Dengan kasus provokasi dan ujaran kebencian -- hate speech yang pernah terjadi seharusnya pemerintah melalui Menkominfo dan jajaran bawaslu serta kepolisian hendaknya segera melakukan pencegahan dini terhadap segala potensi ancaman yang mungkin menggeliat di pilkada dan pemilu mendatang. Berlakukan batasan bagaimana cara berkampanye di media sosial yang benar dan tidak menyimpang dalam hal ini adalah tugas KPU. Black campaign -- itulah yang sering menyulut adanya intervensi di kalangan masyarakat sehingga banyak menimbulkan konflik. Maka, perlu adanya kontrol dari KPU dan pihak yang berwenang lainnya guna mengatasi hal ini.
Selanjutnya, pemerintah lebih menggalakkan aturan yaitu pada UUD 1945 pasal 22 E ayat 1 mengenai azas LUBER JURDIL. Bilamana setiap partai yang mengusung calonnya menerapkan azas tersebut sangat dimungkinkan untuk meminimalisir konflik yang ada. Tak hanya sosialisasi secara langsung, namun juga melalui peran media sosial sangat mendukung demi cepat dan luasnya sosialisasi yang dilakukan. Timbulkan kepercayaan publik terhadap penyelenggaraan pesta rakyat nanti.
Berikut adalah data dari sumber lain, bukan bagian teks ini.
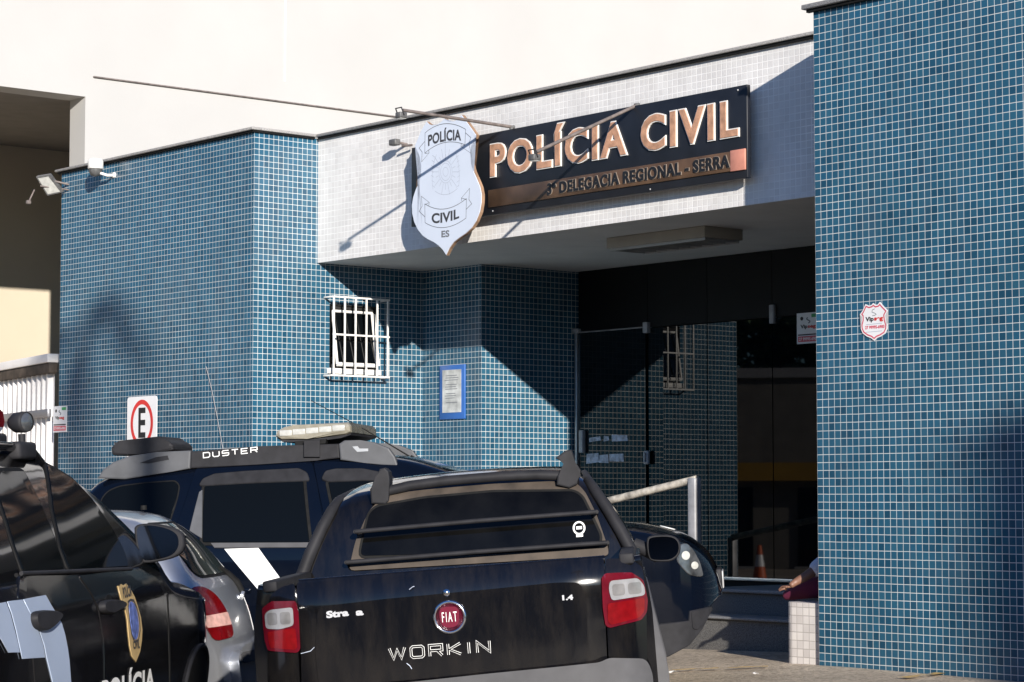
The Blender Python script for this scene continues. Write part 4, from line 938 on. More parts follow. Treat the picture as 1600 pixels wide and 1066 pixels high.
# badges
fT = lambda d: (lambda u_, v_: (rearS(u_, v_) - .0145 - d, u_, v_))
c_ = trS([(703, 964)])[0]; b = MB(); b.lathe([(.073, 0), (.072, -.010), (.064, -.016), (.058, -.010), (.058, -.006), (0, -.006)], (rearS(*c_) - .012, c_[0], c_[1]), 0, 40); bd = b.build('badge', 'chrome', tailgate)
sh_ = [(-.040, .040), (0, .046), (.040, .040), (.043, .0), (.034, -.038), (0, -.046), (-.034, -.038), (-.043, 0)]
b = MB(); b.prism([(c_[0] + u_, c_[1] + v_) for u_, v_ in smoothp(sh_, 2)], rearS(*c_) - .023, rearS(*c_) - .017, 0); b.build('badge_field', 'badge_red', bd)
letters('badge_letters', 'FIAT', (c_[0] + .032, c_[1] - .020, c_[0] - .032, c_[1] + .022), lambda u_, v_: (rearS(*c_) - .0238, u_, v_), 'white_decal', bd, .0, 1.35)
def tb(x0, y0, x1, y1): a, c = trS([(x0, y0), (x1, y1)]); return a, c
def slant(word, p0, p1, cap, d, m, nm, offset=.03, sp_=1.):
    a, c = trS([p0])[0], trS([p1])[0]; dz = (c[1] - a[1])
    V, Fc = text_fit(word, (0, 0, 1, 1), lambda u_, v_: (u_, v_), offset, sp_); V2 = []
    for u_, v_ in V: y = a[0] + (c[0] - a[0]) * u_; z = a[1] + dz * u_ + cap * v_; V2.append(fT(d)(y, z))
    return MB().add(V2, Fc).build(nm, m, tailgate, False)
slant('Stra', (511, 966), (546, 962), .030, .002, 'badge_silver', 'script_badge', .05); slant('a', (557, 962), (569, 961), .030, .002, 'badge_silver', 'script_badge', .05)
slant('1.4', (879, 938), (896, 937), .022, .002, 'badge_silver', 'engine_badge', .05)
a, c = trS([(610, 1030)])[0], trS([(766, 1018)])[0]; dz = c[1] - a[1]
def fW(u_, v_): return fT(.0015)(a[0] + (c[0] - a[0]) * u_, a[1] + dz * u_ + .048 * v_)
def fW2(u_, v_): return fT(.0028)(a[0] + (c[0] - a[0]) * u_, a[1] + dz * u_ + .048 * v_)
def widetext(word, f, wd, m, nm):
    # strokes need an isotropic plane: draw in metres
    Lw = abs(c[0] - a[0]); return stroke_text(word, (0, 0, Lw, .046), lambda u_, v_: f(u_ / Lw, v_ / .048), wd, nm, m, tailgate)
widetext('WORKIN', fW, .0105, 'white_decal', 'letter_outline'); widetext('WORKIN', fW2, .0064, 'p_strada', 'letter_fill')
b = MB(); q = trS([(698, 926)])[0]; b.lathe([(.016, 0), (.014, -.005), (0, -.006)], (rearS(*q) - .013, q[0], q[1]), 0, 18); b.build('lock', 'chrome', tailgate)
sc2 = [trS(p) for p in ([(640, 921), (645, 917), (648, 916)], [(471, 1021), (486, 1017), (492, 1011)], [(636, 1036), (641, 1040), (644, 1045)])]; strokes(sc2, .003, fT(.0015), 'paint_chips', 'film', tailgate)
# rear window
def rw(y, z): return sc_.rear(y, z)
def trW(pts): return sf.trace(pts, 0, rw, 1.2)
recess = [(545, 893), (556, 846), (577, 800), (589, 788), (609, 775), (665, 768), (770, 759), (872, 754.5), (900, 757), (914, 770), (932, 805), (950, 856), (951, 869)]
patch('window_surround', roundp(trW(recess), .03, 3), B_(sc_), HB, 'dustytrim', pk, .012, .02, .035, .3)
gl = [(564, 870), (567, 852), (578, 805), (590, 795), (665, 782), (770, 772.5), (896, 771), (909, 779), (920, 801), (938, 839), (936, 853), (800, 860), (650, 868)]
gp_ = roundp(trW(gl), .03, 3)
patch('rubber_seal', offs(gp_, .012), B_(sc_), HB, 'rubber', pk, .017, .01, .035, .2)
rwn = patch('rear_window', gp_, B_(sc_), HB, 'cglass_dusty', pk, .021, .008, .035, .1)
q = trW([(905, 825)])[0]; fR = lambda d: (lambda u_, v_: (rw(u_, v_) - d, u_, v_))
strokes([circ(q[0], q[1], .026, .028, 28)], .008, fR(.024), 'round_sticker', 'white_decal', rwn)
b = MB(); b.add([fR(.024)(q[0] + e * .016, q[1] + g_) for e, g_ in ((-1, -.042), (1, -.042), (1, -.028), (-1, -.028))], [(0, 1, 2, 3)]); b.add([fR(.024)(q[0] + e * .014, q[1] + g_) for e, g_ in ((-1, -.006), (1, -.006), (1, .008), (-1, .008))], [(0, 1, 2, 3)]); b.build('sticker_tab', 'white_decal', rwn, False)
# window guard bars + roof bar
for p, q in (((555, 831), (932, 800)), ((541, 879), (949, 848))):
    a0_, a1_ = sf.hit(*p, 0, 1.09), sf.hit(*q, 0, 1.09); a0_[0] = a1_[0] = 1.09
    b = MB(); b.tube([a0_, .5 * (a0_ + a1_) + np.array([-.012, 0, .004]), a1_], .0115, 10)
    for e in (a0_, a1_): b.tube([e, e + np.array([.10, 0, 0])], .010, 8)
    b.build('guard_bar', 'plastic', pk)
tp = [sf.hit(x_, y_, 0, 1.265) for x_, y_ in ((590, 771), (640, 759), (700, 751), (780, 744.5), (840, 742), (893, 744))]
b = MB(); b.tube(tp, .024, 12); rb = b.build('roof_bar', 'plastic', pk)
def footmount(pts_, x):
    P = [sf.hit(px, py, 0, x)[1:] for px, py in pts_]; k = MB(); k.prism([tuple(p) for p in P], x - .03, x + .12, 0, .008); k.build('bar_foot', 'plastic', rb)
footmount([(581, 787), (579, 765), (590, 747), (594, 733), (602, 731), (608, 737), (610, 750), (608, 783), (603, 788)], 1.255)
footmount([(870, 758), (871, 744), (879, 735), (884, 724), (868, 716), (884, 704), (893, 703), (896, 712), (897, 726), (908, 735), (904, 742), (902, 757), (890, 763)], 1.255)
# side sail trim and side windows
for s_ in (1, -1):
    patch('side_window', roundp([(1.55, 1.10), (2.72, 1.10), (2.35, 1.36), (1.75, 1.38)], .04, 3), R_(sc_, s_), (0, s_, 0), 'cglass', pk, .003, .01, .08)
    patch('door', roundp([(1.62, .36), (2.85, .36), (2.98, .70), (2.95, 1.05), (1.60, 1.05), (1.58, .7)], .05, 3), R_(sc_, s_), (0, s_, 0), 'p_strada', pk, .004, .01, .08)
    P = [(1.16, 1.05), (1.175, 1.2), (1.23, 1.34), (1.30, 1.40)]
    b = MB(); b.tube([(x_, s_ * (sc_.side(x_, z_) - .005), z_) for x_, z_ in ((1.145, 1.06), (1.17, 1.16), (1.21, 1.28), (1.26, 1.365), (1.34, 1.41), (1.8, 1.45))], [.03, .03, .028, .026, .024, .02], 10); b.build('roof_pillar_trim', 'plastic', pk)
hR = Zm([(290, 250), (310, 235), (370, 228), (440, 228), (490, 250), (510, 300), (500, 360), (450, 400), (380, 402), (315, 398), (297, 370), (286, 300)], 940, 780, 4.1)
gR = Zm([(303, 256), (320, 246), (370, 240), (436, 240), (480, 258), (497, 302), (488, 352), (445, 386), (380, 390), (322, 386), (308, 365), (299, 302)], 940, 780, 4.1)
mirror(pk, sf, hR, gR, 2.42, .12, (-.80, 1.06), body='plastic')
hL = [(473, 903), (474, 890), (480, 882), (492, 878), (508, 877), (522, 879), (528, 888), (526, 900), (515, 906), (490, 907)]
gL = [(475.5, 902), (476.5, 890), (482, 884), (493, 880), (508, 879), (520, 881), (525, 889), (523, 899), (514, 904), (490, 905)]
mirror(pk, sf, hL, gL, 2.42, .12, (.80, 1.06), body='plastic')
patch('windscreen', roundp([(2.40, -.50), (3.22, -.66), (3.22, .66), (2.40, .50)], .05, 3), T_(sc_), (0, 0, 1), 'cglass', pk, .003, .01, .1)
for s_ in (1, -1): patch('headlight', roundp([(4.15, .62), (4.20, .78), (3.85, .88), (3.82, .80)], .03, 3), R_(sc_, s_), (0, s_, 0), 'hl_clear', pk, .004, .01, .06)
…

Terakhir, perlu adanya peran dari tokoh masyarakat (ketua RT, RW, dan lain sebagainya) untuk menggalang warganya kearah yang baik dengan tujuan supaya tidak lagi ada intervensi dari pihak lain yang menyengsarakan atau menyudutkan bakal calon yang akan diusung pada perhelatan besar pilkada 2018 dan pemilu 2019 nantinya.
Maka, gunakan dunia maya untuk berkampanye dengan sebijak -- bijaknya. Jauhkan dari segala tindakan menyimpang terutama di media sosial. Tuai positif dengan gerakan yang etis, mari kita dukung penyelenggaraan pilkada 2018 dan pemilu 2019 secara sehat dan bertanggungjawab.